Objective ::
Copy exactly, please, the lines of the data from its start through the line containing "rnd=random.Random(7)".

Source material ::
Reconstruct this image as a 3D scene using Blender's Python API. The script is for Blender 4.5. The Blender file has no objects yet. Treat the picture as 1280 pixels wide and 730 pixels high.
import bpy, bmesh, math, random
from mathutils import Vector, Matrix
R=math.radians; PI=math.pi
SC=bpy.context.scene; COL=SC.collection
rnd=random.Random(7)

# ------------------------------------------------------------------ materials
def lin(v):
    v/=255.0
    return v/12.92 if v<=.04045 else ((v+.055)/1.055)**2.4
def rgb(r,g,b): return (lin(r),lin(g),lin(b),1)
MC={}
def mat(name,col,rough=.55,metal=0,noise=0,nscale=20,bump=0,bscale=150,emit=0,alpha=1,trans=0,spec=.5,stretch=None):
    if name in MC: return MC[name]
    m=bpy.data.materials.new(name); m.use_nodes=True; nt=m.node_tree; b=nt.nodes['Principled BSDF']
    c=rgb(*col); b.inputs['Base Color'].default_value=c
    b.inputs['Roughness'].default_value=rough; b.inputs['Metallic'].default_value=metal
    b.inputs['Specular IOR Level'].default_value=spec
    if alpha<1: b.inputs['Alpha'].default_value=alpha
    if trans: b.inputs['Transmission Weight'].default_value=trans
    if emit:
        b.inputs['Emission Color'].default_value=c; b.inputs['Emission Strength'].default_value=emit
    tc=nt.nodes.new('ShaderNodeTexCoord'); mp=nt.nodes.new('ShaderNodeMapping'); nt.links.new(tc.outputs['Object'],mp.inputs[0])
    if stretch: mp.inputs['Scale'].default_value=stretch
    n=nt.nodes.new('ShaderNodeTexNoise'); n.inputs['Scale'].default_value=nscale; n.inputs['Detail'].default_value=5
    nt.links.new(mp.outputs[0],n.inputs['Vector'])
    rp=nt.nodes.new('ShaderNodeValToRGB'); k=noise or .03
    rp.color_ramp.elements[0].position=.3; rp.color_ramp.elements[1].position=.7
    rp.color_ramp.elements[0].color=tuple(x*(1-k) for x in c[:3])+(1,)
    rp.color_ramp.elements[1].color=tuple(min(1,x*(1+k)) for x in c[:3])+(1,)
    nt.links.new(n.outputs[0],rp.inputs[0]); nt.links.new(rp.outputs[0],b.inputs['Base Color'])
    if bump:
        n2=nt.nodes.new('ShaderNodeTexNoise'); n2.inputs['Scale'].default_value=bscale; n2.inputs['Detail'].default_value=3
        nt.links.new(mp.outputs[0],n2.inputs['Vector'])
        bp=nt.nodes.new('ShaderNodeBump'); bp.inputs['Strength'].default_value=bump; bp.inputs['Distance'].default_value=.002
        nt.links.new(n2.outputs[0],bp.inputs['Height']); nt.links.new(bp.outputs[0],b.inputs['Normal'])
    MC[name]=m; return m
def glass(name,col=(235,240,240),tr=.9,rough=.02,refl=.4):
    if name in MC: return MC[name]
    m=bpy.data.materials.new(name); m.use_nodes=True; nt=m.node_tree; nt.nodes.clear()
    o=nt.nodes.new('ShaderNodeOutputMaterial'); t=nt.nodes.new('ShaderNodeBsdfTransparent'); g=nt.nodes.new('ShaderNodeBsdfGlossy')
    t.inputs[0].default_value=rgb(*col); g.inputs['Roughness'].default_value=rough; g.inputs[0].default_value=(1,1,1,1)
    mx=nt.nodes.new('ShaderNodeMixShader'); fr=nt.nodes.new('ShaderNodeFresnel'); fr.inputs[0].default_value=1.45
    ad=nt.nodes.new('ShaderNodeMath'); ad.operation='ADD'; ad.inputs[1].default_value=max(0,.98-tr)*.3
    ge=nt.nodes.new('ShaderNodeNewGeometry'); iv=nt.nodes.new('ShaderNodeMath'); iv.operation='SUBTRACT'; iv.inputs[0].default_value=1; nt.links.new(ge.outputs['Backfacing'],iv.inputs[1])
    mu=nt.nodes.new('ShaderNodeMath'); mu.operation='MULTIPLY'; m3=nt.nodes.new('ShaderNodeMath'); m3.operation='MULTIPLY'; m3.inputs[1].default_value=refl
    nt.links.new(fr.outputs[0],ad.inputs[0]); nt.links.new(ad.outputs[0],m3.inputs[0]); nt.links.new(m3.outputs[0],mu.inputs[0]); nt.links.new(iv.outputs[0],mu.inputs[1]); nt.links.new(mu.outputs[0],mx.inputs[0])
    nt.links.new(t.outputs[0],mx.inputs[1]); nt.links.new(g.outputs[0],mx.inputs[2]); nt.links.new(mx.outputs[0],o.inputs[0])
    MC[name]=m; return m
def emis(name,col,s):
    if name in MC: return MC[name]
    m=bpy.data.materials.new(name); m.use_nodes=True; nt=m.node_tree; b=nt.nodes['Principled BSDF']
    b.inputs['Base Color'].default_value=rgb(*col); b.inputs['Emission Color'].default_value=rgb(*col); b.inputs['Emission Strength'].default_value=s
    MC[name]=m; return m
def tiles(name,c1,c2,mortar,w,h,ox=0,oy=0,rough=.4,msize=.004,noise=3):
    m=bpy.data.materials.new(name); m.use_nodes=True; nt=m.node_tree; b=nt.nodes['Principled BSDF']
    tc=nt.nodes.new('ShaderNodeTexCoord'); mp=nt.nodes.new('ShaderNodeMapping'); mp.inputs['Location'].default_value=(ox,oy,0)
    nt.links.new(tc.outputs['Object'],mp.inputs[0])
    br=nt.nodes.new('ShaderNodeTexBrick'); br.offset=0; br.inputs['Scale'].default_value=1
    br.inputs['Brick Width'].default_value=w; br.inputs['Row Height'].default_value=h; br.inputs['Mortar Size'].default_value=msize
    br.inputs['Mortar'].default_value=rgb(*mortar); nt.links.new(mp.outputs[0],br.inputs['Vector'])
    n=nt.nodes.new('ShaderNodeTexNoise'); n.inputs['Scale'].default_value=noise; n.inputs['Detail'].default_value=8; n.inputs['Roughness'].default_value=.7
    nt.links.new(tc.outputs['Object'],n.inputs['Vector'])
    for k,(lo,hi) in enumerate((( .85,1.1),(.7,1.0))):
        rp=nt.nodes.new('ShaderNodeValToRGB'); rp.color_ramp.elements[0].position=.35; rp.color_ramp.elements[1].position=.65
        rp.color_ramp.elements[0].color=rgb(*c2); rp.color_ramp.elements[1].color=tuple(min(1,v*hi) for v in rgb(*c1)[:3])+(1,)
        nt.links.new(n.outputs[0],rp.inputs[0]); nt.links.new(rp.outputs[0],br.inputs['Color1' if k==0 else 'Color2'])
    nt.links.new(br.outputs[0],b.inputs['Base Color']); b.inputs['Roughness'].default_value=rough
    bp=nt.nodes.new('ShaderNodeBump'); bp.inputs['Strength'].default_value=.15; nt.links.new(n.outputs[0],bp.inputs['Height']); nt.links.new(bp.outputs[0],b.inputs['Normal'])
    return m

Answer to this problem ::
Reconstruct this image as a 3D scene using Blender's Python API. The script is for Blender 4.5. The Blender file has no objects yet. Treat the picture as 1280 pixels wide and 730 pixels high.
import bpy, bmesh, math, random
from mathutils import Vector, Matrix
R=math.radians; PI=math.pi
SC=bpy.context.scene; COL=SC.collection
rnd=random.Random(7)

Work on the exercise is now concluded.